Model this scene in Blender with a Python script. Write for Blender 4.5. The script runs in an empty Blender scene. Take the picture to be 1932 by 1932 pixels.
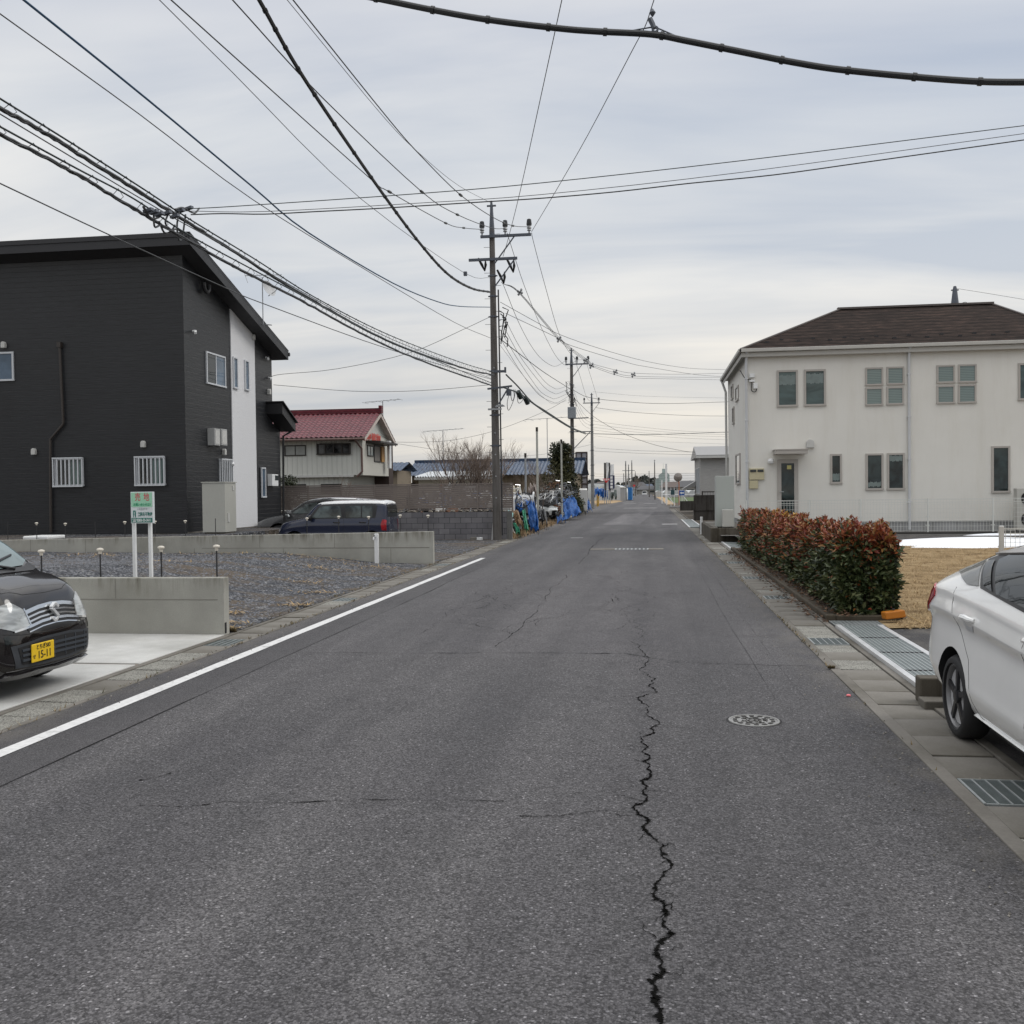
import bpy, math, random
from mathutils import Vector, Matrix
from mathutils.bvhtree import BVHTree
from mathutils.geometry import delaunay_2d_cdt
import numpy as np

sc = bpy.context.scene
COL = sc.collection
rad = math.radians
R_ = random.Random(7)

# ------------------------------------------------------------------ camera
F_U, CX = 1852.8, 966.0            # focal length and centre in the units of a 1932 px wide picture
CAM = Vector((0, 0, 1.7))
ROT = Matrix.Rotation(rad(8.05), 3, 'Z') @ Matrix.Rotation(rad(90 - 1.17), 3, 'X') @ Matrix.Rotation(rad(-0.7), 3, 'Z')
cam_d = bpy.data.cameras.new('camera')
cam_d.sensor_width = 36
cam_d.lens = 36 * F_U / 1932
cam_d.clip_start = .05
cam_d.clip_end = 6000
cam = bpy.data.objects.new('camera', cam_d)
cam.matrix_world = Matrix.Translation(CAM) @ ROT.to_4x4()
COL.objects.link(cam)
sc.camera = cam

def ray(u, v): return ROT @ Vector(((u - CX) / F_U, -(v - CX) / F_U, -1))
def at(u, v, y): r = ray(u, v); return CAM + r * (y / r.y)
def atx(u, v, x): r = ray(u, v); return CAM + r * (x / r.x)
def gnd(u, v, z=0.): r = ray(u, v); return CAM + r * ((z - CAM.z) / r.z)
def plane_pt(u, v, a, b):
    r = ray(u, v); n = Vector((-(b[1] - a[1]), b[0] - a[0], 0))
    return CAM + r * ((Vector((a[0], a[1], 0)) - CAM).dot(n) / r.dot(n))

# ------------------------------------------------------------------ sky, sun, exposure
SUN_EL, SUN_AZ = 42, 70            # azimuth from +Y towards +X
w = bpy.data.worlds.new('World'); sc.world = w; w.use_nodes = True
nt = w.node_tree; N = nt.nodes; L = nt.links; N.clear()
def nd(t, **k):
    n = N.new(t)
    for a, b in k.items(): setattr(n, a, b)
    return n
out = nd('ShaderNodeOutputWorld')
sky = nd('ShaderNodeTexSky', sky_type='NISHITA', sun_disc=False)
sky.sun_elevation = rad(SUN_EL); sky.sun_rotation = rad(SUN_AZ)
bg1 = nd('ShaderNodeBackground'); bg1.inputs[1].default_value = .1
L.new(sky.outputs[0], bg1.inputs[0])
tc = nd('ShaderNodeTexCoord')
sep = nd('ShaderNodeSeparateXYZ'); L.new(tc.outputs['Generated'], sep.inputs[0])
def mth(op, a, b=None, c=None):
    n = nd('ShaderNodeMath', operation=op)
    for i, x in enumerate((a, b, c)):
        if x is None: continue
        if isinstance(x, (int, float)): n.inputs[i].default_value = x
        else: L.new(x, n.inputs[i])
    return n.outputs[0]
zc = mth('MAXIMUM', sep.outputs[2], 0.0)
den = mth('ADD', zc, .17)
cmb = nd('ShaderNodeCombineXYZ')
L.new(mth('DIVIDE', sep.outputs[0], den), cmb.inputs[0])
L.new(mth('DIVIDE', sep.outputs[1], den), cmb.inputs[1])
def noise(scale, detail, rough, stretch, dist=0.):
    mp = nd('ShaderNodeMapping'); mp.inputs['Scale'].default_value = stretch
    mp.inputs['Rotation'].default_value = (0, 0, rad(-24)); L.new(cmb.outputs[0], mp.inputs[0])
    n = nd('ShaderNodeTexNoise'); n.inputs['Scale'].default_value = scale
    n.inputs['Detail'].default_value = detail; n.inputs['Roughness'].default_value = rough
    n.inputs['Distortion'].default_value = dist
    L.new(mp.outputs[0], n.inputs['Vector']); return n.outputs[0]
n1 = noise(.75, 4, .5, (.5, 1.1, 1), .35)
n2 = noise(2.1, 5, .55, (.35, 1.2, 1), .5)
nmix = mth('ADD', mth('MULTIPLY', n1, .62), mth('MULTIPLY', n2, .38))
cr = nd('ShaderNodeValToRGB'); L.new(nmix, cr.inputs[0])
cr.color_ramp.elements[0].position = .38; cr.color_ramp.elements[0].color = (.52, .565, .64, 1)
cr.color_ramp.elements[1].position = .62; cr.color_ramp.elements[1].color = (.87, .855, .825, 1)
# elevation tint: warm cream low, blue grey high
er = nd('ShaderNodeValToRGB'); L.new(zc, er.inputs[0])
e = er.color_ramp.elements
e[0].position = 0.; e[0].color = (.93, .88, .82, 1)
e[1].position = .62; e[1].color = (.99, .965, .93, 1)
x_ = e.new(.10); x_.color = (1.0, .955, .895, 1)
x_ = e.new(.2); x_.color = (1.10, 1.075, 1.03, 1)
x_ = e.new(.33); x_.color = (.97, .985, 1.0, 1)
x_ = e.new(.43); x_.color = (.86, .885, .945, 1)
mx = nd('ShaderNodeMixRGB', blend_type='MULTIPLY'); mx.inputs[0].default_value = 1
L.new(cr.outputs[0], mx.inputs[1]); L.new(er.outputs[0], mx.inputs[2])
# an overcast sky is brighter overhead than near the horizon
zen = nd('ShaderNodeMapRange'); zen.inputs[1].default_value = .45; zen.inputs[2].default_value = .9
zen.inputs[3].default_value = .80; zen.inputs[4].default_value = 2.1
L.new(zc, zen.inputs[0])
bg2 = nd('ShaderNodeBackground'); L.new(mx.outputs[0], bg2.inputs[0]); L.new(zen.outputs[0], bg2.inputs[1])
ms = nd('ShaderNodeMixShader'); ms.inputs[0].default_value = .93
L.new(bg1.outputs[0], ms.inputs[1]); L.new(bg2.outputs[0], ms.inputs[2]); L.new(ms.outputs[0], out.inputs[0])

sl = bpy.data.lights.new('sun', 'SUN'); sl.energy = .8; sl.angle = rad(25); sl.color = (1, .96, .9)
so = bpy.data.objects.new('sun', sl); COL.objects.link(so)
sd = Vector((math.sin(rad(SUN_AZ)) * math.cos(rad(SUN_EL)), math.cos(rad(SUN_AZ)) * math.cos(rad(SUN_EL)), math.sin(rad(SUN_EL))))
so.rotation_euler = sd.to_track_quat('Z', 'Y').to_euler(); so.location = sd * 60
sc.view_settings.view_transform = 'Standard'; sc.view_settings.look = 'None'
sc.view_settings.exposure = .38; sc.view_settings.gamma = 1

# ------------------------------------------------------------------ materials
def srgb(h):
    c = [int(h[i:i + 2], 16) / 255 for i in (0, 2, 4)]
    return tuple(x / 12.92 if x <= .04045 else ((x + .055) / 1.055) ** 2.4 for x in c)
class Mt:
    """small node-material writer"""
    def __init__(s, name):
        s.m = bpy.data.materials.new(name); s.m.use_nodes = True
        s.t = s.m.node_tree; s.b = s.t.nodes['Principled BSDF']; s.tc = None
    def n(s, t, **k):
        x = s.t.nodes.new(t)
        for a, b in k.items(): setattr(x, a, b)
        return x
    def l(s, a, b): s.t.links.new(a, b)
    def co(s, scale=(1, 1, 1), rot=(0, 0, 0)):
        if s.tc is None: s.tc = s.n('ShaderNodeTexCoord')
        mp = s.n('ShaderNodeMapping'); mp.inputs['Scale'].default_value = scale; mp.inputs['Rotation'].default_value = rot
        s.l(s.tc.outputs['Object'], mp.inputs[0]); return mp.outputs[0]
    def noise(s, scale, detail=4, rough=.55, st=(1, 1, 1), dist=0.):
        x = s.n('ShaderNodeTexNoise'); x.inputs['Scale'].default_value = scale; x.inputs['Detail'].default_value = detail
        x.inputs['Roughness'].default_value = rough; x.inputs['Distortion'].default_value = dist
        s.l(s.co(st), x.inputs['Vector']); return x.outputs[0]
    def voro(s, scale, feat='F1', st=(1, 1, 1)):
        x = s.n('ShaderNodeTexVoronoi', feature=feat); x.inputs['Scale'].default_value = scale
        s.l(s.co(st), x.inputs['Vector']); return x
    def wave(s, scale, axis='Z', prof='SIN', dist=0., st=(1, 1, 1)):
        x = s.n('ShaderNodeTexWave', bands_direction=axis, wave_profile=prof); x.inputs['Scale'].default_value = scale
        x.inputs['Distortion'].default_value = dist
        s.l(s.co(st), x.inputs['Vector']); return x.outputs['Fac']
    def ramp(s, fac, stops):
        r = s.n('ShaderNodeValToRGB'); s.l(fac, r.inputs[0]); el = r.color_ramp.elements
        el[0].position, el[0].color = stops[0][0], (*stops[0][1], 1)
        el[1].position, el[1].color = stops[-1][0], (*stops[-1][1], 1)
        for p, c in stops[1:-1]: q = el.new(p); q.color = (*c, 1)
        return r.outputs[0]
    def mix(s, a, b, fac=.5, mode='MIX'):
        x = s.n('ShaderNodeMixRGB', blend_type=mode)
        for i, v in ((0, fac), (1, a), (2, b)):
            if isinstance(v, (int, float)): x.inputs[i].default_value = v
            elif isinstance(v, tuple): x.inputs[i].default_value = (*v[:3], 1)
            else: s.l(v, x.inputs[i])
        return x.outputs[0]
    def math(s, op, a, b):
        x = s.n('ShaderNodeMath', operation=op)
        for i, v in ((0, a), (1, b)):
            if isinstance(v, (int, float)): x.inputs[i].default_value = v
            else: s.l(v, x.inputs[i])
        return x.outputs[0]
    def base(s, c):
        if isinstance(c, tuple): s.b.inputs['Base Color'].default_value = (*c[:3], 1)
        else: s.l(c, s.b.inputs['Base Color'])
        return s
    def set(s, rough=.6, metal=0., spec=.5, coat=0., trans=0., ior=None):
        for k, v in (('Roughness', rough), ('Metallic', metal), ('Specular IOR Level', spec), ('Coat Weight', coat)):
            if isinstance(v, (int, float)): s.b.inputs[k].default_value = v
            else: s.l(v, s.b.inputs[k])
        s.b.inputs['Coat Roughness'].default_value = .03
        return s
    def bump(s, h, strength=.3, dist=.01):
        x = s.n('ShaderNodeBump'); x.inputs['Strength'].default_value = strength; x.inputs['Distance'].default_value = dist
        s.l(h, x.inputs['Height']); s.l(x.outputs[0], s.b.inputs['Normal']); return s
def sca(c, k): return tuple(min(1, x * k) for x in c)
MC = {}
def mk(name, col, rough=.6, metal=0., var=.12, vs=4., bump=0., bs=60., coat=0., spec=.5, bd=.004):
    """plain surface with large and small scale unevenness"""
    if name in MC: return MC[name]
    if isinstance(col, str): col = srgb(col)
    m = Mt(name)
    if var > 0:
        f = m.math('ADD', m.math('MULTIPLY', m.noise(vs, 5), .6), m.math('MULTIPLY', m.noise(vs * 9, 3), .4))
        m.base(m.ramp(f, [(.3, sca(col, 1 - var)), (.7, sca(col, 1 + var))]))
        rr = m.n('ShaderNodeMapRange'); m.l(f, rr.inputs[0]); rr.inputs[1].default_value = .3; rr.inputs[2].default_value = .7
        rr.inputs[3].default_value = max(.02, rough * .85); rr.inputs[4].default_value = min(1, rough * 1.15)
        m.set(rr.outputs[0], metal, spec, coat)
    else:
        m.base(col).set(rough, metal, spec, coat)
    if bump: m.bump(m.noise(bs, 4), bump, bd)
    MC[name] = m.m; return m.m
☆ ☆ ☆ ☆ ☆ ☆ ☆
### Direction
Begin at the top of the material above and output each line exactly, stopping after the line that holds "R_ = random.Random(7)". Leave out pictures.

### Final result
Model this scene in Blender with a Python script. Write for Blender 4.5. The script runs in an empty Blender scene. Take the picture to be 1932 by 1932 pixels.
import bpy, math, random
from mathutils import Vector, Matrix
from mathutils.bvhtree import BVHTree
from mathutils.geometry import delaunay_2d_cdt
import numpy as np

sc = bpy.context.scene
COL = sc.collection
rad = math.radians
R_ = random.Random(7)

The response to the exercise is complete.